I am not going to get into a debate with the hon. Gentleman about the advantages of bi-modal vehicles, although I could. One of the clear benefits is that, in order to operate electrically powered trains, not every part of the network-that includes, for example, maintenance depots-has to be electrically powered. His suggestion of fitting a diesel engine to the front has been done in the past. However, it slows things down and is rather wasteful-I would have thought that he would be concerned about the impact that such decisions have on the environment-and does not serve the purpose of a modern, 21st-century rail network.

• . . David Howarth (Cambridge, Liberal Democrat) : For those of us who are daily commuters by train, any announcement of new investment in the railways is very welcome. However, the lack of capacity in the British train manufacturing industry and the lack of rolling stock are problems right now. Will what the Secretary of State has announced bring to an end the constant delays in securing new rolling stock, which have prevented important improvements in services throughout the whole country, and especially on the absurdly overcrowded trains that I use every day between Cambridge and King's Cross?

Geoff Hoon (Secretary of State, Department for Transport; Ashfield, Labour) : That was the whole point of the announcement, which provides not only more rolling stock on the network but the means of constructing it, by providing for the United Kingdom extra train-making capability.

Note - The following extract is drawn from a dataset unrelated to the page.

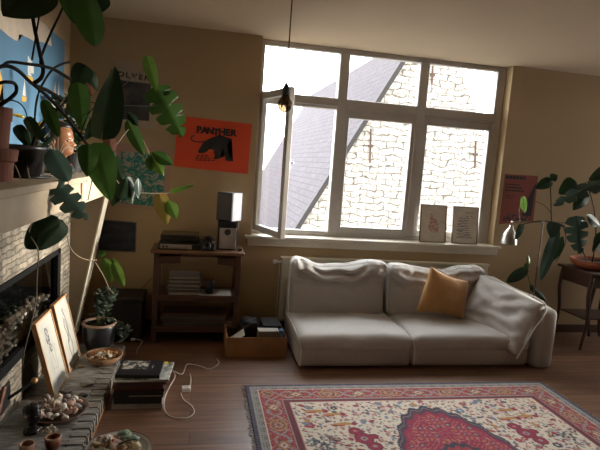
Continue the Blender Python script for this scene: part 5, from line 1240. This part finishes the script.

John Pugh (Southport, Liberal Democrat) : In the Transport Committee strategy report, it states: "We note how little new rolling stock is going to be available to areas outside London and the south-east". Frankly, what is being done about the old, unsafe 142s that shunt between Southport and Manchester on the Northern rail franchise, which are acknowledged to be the very oldest on the entire network?

Geoff Hoon: There is a constant programme of upgrading our rolling stock. I would not accept for a moment, however, that any of that rolling stock is unsafe.